Spriting

Spriting is, according to the Internet's spriting community, the editing and creation of video game sprites as a form of art. These sprites are usually used in fangames or sprite comics, or are simply used as online avatars. There are also some people, sometimes young children, who are called a sprite thief, who claim various works of spriters as their own. The theft of intellectual property upsets the majority of the spriting community, but certain message boards and websites actually cater to and/or help these "thieves".

Custom spriting

Custom Spriting differs from ripping in that the sprites are the creation of the author. The sprites may be "edits" from existing sprites, or they may be made from scratch. Oftentimes these sprites are in the form of actual video game characters, whether from 3D games with no sprites, or merely new versions of an already 2D character. Sometimes, however, the spriters make their own characters, which may be anything from their own made up Pokemon to pixelated self portraits. Spriters may attempt to follow a particular style of sprites, or merely make their own style. Some popular styles to sprite in include the style of the Mario and Luigi: Superstar Saga game, and some of the later Megaman games. Differences between styles include border style, size, shading, and types of colors used. The most commonly used program is Microsoft's MS Paint because of the distribution of the program. MS Paint is useful because of its simplicity and it is good for altering sprites pixel by pixel, but other programs such as Photoshop and The GIMP can be better tools for spriting. Since the custom sprites are the work of the artist, and they have often spent hours working on them, it is a good idea to give the artist credit for their work.

Sprite ripping

Sprite ripping is the term used for copying certain Sprites from a game and then pasting groups of sprites to a sprite sheet. People use emulators and Game ROMs to play the games, from which they try to copy every 'pose' of a sprite regardless of if is an object, character, or effect. They then paste the individual poses onto a large file (the "sheet") in a program such as MS Paint. This process, although commonly referred to as ripping, is actually the process of "capturing" sprites. Actual ripping involves going into the actual programming of the game and extracting the sprites directly from the binary code. This process is more difficult to learn, and fewer people know how to do it.

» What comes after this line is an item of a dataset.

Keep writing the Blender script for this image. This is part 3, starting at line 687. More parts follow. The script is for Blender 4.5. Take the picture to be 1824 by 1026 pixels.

Once all the sprites have been pasted and organized on the sheet, spriters may add tags, messages or titles to make the sprite sheet look good and pose restrictions on their usage. Although they may ask you to E-mail or credit them on anything you do with the sprites, these may not be legitimate claims because they do not own the copyright and therefore didn't create the sprites. They did however, put effort into "ripping" them.

Sprite sheets are often first saved as .bmp files for MS Paint and other personal uses. They can then be saved into more compact .gif or .png formats to show to other users on the Internet or sent into sprite archives.